Graph-Regularized Fast and Robust Principal Component Analysis for Hyperspectral Band Selection

A fast and robust principal component analysis on Laplacian graph (FRPCALG) method is proposed to select bands of hyperspectral imagery (HSI). The FRPCALG assumes that a clean band matrix lies in a unified manifold subspace with low-rank and clustering properties, whereas sparse noise does not lie in the same subspace. It estimates the clean low-rank approximation of the original HSI band matrix while uncovering the clustering structure of all bands. Specifically, a structured random projection is adopted to reduce the high spatial dimensionality of the original data for computational cost saving, and then a Laplacian graph (LG) term is regularized into the regular robust principal component analysis (RPCA) to formulate the FRPCALG model for the submatrix of bands to be selected.
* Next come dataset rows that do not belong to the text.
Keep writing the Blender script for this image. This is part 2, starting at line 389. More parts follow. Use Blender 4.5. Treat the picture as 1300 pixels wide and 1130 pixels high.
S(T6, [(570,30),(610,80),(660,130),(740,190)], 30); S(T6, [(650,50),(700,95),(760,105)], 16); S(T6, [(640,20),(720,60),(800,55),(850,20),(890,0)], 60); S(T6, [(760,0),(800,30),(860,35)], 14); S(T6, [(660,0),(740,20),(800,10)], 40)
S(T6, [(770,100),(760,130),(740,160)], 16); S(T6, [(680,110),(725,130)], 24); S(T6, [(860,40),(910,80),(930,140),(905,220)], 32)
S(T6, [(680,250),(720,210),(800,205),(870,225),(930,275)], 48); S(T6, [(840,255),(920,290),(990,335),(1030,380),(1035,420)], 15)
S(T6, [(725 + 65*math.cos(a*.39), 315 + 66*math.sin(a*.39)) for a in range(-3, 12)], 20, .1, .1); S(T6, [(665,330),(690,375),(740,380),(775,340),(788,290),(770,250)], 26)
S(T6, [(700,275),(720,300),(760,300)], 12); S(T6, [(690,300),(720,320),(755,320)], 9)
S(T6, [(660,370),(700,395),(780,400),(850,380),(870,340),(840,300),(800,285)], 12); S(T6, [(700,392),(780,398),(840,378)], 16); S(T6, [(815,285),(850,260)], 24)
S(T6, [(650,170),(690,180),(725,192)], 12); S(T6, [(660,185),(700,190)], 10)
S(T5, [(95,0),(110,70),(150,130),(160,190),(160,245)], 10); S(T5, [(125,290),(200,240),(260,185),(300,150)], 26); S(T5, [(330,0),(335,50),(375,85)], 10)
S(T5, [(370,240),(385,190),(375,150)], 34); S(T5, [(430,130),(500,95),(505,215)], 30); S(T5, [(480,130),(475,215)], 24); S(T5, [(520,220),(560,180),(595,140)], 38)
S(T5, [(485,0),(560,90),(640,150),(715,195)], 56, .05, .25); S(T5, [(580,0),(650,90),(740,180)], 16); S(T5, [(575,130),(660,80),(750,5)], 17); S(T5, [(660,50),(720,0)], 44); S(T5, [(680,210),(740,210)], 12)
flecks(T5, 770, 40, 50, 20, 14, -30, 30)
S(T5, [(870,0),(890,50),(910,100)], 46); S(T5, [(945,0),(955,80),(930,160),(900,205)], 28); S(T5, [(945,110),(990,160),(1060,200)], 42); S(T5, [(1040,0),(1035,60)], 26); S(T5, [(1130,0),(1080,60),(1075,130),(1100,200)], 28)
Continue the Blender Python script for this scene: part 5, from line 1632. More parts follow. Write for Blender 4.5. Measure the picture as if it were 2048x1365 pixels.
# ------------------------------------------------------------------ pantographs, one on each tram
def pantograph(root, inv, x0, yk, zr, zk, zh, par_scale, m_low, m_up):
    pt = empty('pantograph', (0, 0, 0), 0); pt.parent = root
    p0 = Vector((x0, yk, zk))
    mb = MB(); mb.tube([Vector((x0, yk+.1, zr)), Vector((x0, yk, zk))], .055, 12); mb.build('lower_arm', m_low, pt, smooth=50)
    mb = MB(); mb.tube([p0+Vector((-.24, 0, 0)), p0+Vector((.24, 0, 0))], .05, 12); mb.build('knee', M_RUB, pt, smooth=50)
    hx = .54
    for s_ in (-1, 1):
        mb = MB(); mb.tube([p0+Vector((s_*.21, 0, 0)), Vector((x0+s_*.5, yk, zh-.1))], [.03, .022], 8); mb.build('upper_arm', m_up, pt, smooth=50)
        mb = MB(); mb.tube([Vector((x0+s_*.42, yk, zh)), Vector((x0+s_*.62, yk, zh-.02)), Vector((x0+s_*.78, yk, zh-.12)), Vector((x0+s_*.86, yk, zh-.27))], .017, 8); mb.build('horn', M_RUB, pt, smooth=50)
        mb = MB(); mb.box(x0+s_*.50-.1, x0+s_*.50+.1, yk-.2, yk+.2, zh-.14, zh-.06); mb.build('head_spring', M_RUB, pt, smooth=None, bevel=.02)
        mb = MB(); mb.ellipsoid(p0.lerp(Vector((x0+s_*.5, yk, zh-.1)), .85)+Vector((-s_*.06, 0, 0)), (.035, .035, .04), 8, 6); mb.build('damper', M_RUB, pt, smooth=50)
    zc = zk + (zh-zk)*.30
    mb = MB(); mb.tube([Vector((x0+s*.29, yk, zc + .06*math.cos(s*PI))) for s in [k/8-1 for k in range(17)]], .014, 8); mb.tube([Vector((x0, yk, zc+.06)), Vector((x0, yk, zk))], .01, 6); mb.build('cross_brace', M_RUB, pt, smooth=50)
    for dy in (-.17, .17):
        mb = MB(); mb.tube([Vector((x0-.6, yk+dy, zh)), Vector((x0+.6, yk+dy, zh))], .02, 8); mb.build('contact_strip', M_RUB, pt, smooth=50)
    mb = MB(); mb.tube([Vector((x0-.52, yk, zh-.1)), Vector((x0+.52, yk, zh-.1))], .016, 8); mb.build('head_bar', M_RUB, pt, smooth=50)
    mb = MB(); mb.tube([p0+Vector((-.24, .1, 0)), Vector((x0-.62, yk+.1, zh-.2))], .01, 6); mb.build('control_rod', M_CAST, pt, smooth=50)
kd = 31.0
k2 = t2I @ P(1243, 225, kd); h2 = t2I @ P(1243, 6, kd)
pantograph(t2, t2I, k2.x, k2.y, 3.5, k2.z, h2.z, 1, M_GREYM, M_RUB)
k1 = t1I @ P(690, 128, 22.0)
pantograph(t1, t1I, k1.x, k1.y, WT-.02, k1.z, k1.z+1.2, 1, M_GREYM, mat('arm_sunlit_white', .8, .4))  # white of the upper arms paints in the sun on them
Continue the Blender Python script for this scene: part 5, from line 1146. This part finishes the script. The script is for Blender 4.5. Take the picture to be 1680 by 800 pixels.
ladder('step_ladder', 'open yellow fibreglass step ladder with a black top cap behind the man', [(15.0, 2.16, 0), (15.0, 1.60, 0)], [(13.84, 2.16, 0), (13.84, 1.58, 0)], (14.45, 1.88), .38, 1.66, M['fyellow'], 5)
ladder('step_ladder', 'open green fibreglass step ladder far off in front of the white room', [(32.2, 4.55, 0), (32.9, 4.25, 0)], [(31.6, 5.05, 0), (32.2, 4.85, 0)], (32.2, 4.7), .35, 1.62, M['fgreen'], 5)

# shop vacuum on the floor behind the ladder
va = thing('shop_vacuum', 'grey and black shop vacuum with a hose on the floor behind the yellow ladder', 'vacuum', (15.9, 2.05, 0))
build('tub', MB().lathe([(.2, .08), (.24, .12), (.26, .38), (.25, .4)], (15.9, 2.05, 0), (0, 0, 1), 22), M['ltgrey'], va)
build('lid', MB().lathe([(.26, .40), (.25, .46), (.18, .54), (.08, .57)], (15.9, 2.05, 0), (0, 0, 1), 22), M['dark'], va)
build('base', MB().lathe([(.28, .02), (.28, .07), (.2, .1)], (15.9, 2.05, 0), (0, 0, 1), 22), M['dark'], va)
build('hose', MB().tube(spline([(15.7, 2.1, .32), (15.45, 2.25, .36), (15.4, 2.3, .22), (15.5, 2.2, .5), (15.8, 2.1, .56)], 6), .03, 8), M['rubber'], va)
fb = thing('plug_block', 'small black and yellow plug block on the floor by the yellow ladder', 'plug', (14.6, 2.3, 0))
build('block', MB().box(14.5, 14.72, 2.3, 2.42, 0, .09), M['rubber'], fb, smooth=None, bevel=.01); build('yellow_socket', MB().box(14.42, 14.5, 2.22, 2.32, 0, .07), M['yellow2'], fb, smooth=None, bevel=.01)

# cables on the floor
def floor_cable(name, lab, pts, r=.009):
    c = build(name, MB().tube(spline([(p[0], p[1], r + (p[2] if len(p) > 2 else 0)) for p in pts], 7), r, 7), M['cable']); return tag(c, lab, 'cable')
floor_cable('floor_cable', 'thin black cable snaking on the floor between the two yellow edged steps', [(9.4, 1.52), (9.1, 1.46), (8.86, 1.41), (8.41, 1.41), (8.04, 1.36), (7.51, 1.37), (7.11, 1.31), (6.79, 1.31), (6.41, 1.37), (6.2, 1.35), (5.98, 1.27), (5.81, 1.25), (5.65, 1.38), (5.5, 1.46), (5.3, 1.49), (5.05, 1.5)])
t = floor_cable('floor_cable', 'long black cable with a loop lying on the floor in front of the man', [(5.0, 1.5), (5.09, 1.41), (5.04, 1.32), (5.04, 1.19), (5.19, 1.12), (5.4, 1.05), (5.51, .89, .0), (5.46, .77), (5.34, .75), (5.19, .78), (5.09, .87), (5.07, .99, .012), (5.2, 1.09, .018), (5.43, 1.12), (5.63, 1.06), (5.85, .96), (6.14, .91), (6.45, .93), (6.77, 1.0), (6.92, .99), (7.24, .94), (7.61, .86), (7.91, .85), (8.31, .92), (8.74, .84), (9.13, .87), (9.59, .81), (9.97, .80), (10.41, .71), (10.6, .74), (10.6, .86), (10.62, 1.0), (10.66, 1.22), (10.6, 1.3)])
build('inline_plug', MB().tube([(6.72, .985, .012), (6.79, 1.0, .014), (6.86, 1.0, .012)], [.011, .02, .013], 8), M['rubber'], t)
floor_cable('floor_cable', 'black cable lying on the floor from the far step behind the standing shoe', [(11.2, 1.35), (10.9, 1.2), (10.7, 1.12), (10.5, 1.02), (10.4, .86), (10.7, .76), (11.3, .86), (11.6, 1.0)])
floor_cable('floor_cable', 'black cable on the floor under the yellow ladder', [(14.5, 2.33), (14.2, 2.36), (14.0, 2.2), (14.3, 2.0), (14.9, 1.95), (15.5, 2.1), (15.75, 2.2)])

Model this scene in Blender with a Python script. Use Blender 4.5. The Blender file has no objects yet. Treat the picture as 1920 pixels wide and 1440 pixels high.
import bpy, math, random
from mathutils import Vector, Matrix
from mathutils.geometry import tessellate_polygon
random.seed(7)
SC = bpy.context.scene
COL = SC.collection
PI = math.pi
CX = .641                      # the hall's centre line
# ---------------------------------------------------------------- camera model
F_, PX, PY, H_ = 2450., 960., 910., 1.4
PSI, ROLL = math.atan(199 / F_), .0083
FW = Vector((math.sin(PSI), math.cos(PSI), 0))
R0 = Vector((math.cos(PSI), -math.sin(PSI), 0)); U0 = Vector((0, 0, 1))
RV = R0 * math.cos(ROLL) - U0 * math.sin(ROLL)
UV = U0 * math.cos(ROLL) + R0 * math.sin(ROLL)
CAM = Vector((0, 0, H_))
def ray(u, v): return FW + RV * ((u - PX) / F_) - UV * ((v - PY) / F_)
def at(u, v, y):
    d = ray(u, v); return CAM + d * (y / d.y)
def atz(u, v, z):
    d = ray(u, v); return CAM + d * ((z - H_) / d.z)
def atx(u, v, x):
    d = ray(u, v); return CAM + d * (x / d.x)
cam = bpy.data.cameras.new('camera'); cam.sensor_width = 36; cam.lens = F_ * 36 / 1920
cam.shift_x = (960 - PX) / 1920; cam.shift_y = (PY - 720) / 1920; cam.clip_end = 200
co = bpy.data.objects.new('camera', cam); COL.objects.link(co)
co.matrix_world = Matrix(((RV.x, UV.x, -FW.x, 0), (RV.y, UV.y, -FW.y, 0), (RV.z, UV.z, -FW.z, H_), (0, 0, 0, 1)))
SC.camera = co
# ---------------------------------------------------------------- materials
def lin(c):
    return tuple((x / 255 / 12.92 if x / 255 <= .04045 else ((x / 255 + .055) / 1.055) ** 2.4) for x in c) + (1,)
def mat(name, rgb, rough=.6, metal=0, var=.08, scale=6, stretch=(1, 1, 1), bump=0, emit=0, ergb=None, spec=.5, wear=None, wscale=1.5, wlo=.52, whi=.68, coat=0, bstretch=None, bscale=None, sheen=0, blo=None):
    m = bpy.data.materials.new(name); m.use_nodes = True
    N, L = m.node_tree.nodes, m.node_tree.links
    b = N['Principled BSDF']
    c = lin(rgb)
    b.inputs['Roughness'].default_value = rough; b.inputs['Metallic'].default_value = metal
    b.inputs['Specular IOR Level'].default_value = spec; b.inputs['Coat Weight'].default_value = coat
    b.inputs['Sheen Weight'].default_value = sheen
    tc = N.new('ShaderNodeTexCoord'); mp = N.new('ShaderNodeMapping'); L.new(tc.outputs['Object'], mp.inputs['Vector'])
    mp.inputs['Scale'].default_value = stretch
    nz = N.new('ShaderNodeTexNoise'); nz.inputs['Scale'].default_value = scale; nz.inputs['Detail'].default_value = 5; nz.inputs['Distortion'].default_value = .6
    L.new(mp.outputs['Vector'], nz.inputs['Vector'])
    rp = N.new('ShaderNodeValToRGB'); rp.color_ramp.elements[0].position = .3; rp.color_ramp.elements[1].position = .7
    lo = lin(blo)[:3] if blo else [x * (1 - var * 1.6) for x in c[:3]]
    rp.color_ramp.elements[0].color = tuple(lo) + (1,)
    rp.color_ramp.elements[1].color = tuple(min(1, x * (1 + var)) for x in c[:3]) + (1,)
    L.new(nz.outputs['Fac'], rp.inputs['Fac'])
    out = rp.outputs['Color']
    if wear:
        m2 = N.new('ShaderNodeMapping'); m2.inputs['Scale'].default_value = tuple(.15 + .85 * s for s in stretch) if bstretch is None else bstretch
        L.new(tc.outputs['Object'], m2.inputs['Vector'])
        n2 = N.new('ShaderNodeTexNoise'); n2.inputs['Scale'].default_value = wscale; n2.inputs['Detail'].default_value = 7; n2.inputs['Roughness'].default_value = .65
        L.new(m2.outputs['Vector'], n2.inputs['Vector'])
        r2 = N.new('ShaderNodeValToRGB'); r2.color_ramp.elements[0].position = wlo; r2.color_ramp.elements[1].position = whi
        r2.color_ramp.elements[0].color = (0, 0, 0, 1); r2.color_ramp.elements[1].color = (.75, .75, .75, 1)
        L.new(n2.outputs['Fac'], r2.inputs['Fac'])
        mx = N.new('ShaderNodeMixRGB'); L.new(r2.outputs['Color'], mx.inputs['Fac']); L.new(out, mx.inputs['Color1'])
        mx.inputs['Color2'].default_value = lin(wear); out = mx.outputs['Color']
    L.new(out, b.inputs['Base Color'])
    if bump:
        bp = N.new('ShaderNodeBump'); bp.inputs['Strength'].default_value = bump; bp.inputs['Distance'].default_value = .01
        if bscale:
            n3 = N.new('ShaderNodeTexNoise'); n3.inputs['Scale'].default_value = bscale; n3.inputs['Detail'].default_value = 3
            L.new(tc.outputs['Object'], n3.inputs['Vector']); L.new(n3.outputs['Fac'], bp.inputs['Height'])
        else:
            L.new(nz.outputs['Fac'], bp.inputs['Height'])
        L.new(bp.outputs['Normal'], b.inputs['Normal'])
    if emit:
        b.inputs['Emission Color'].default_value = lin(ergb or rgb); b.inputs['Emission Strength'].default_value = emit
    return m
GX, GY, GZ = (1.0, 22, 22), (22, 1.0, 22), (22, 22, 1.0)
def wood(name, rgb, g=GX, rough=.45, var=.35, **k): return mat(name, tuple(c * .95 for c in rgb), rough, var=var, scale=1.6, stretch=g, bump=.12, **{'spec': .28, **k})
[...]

The RPCA term ensures the clean and low-rank approximation of original data, and the LG term guarantees the clustering quality of a low-rank matrix in the low-dimensional manifold subspace. The alternating direction method of multipliers' algorithm is utilized to optimize the convex program of the FRPCALG. The K-means algorithm is to group all columns of submatrix into clusters, and corresponding bands closest to their cluster centroids finally constitute the desired band subset. Experimental results show that FRPCALG outperforms state-of-the-art methods with lower computational cost. A moderate regularization parameter lambda and a small mu could guarantee satisfying the classification accuracy of FRPCALG, and a small projected dimension greatly reduces the computational cost and does not affect the classification performance. Therefore, the FRPCALG can be an alternative method for hyperspectral band selection.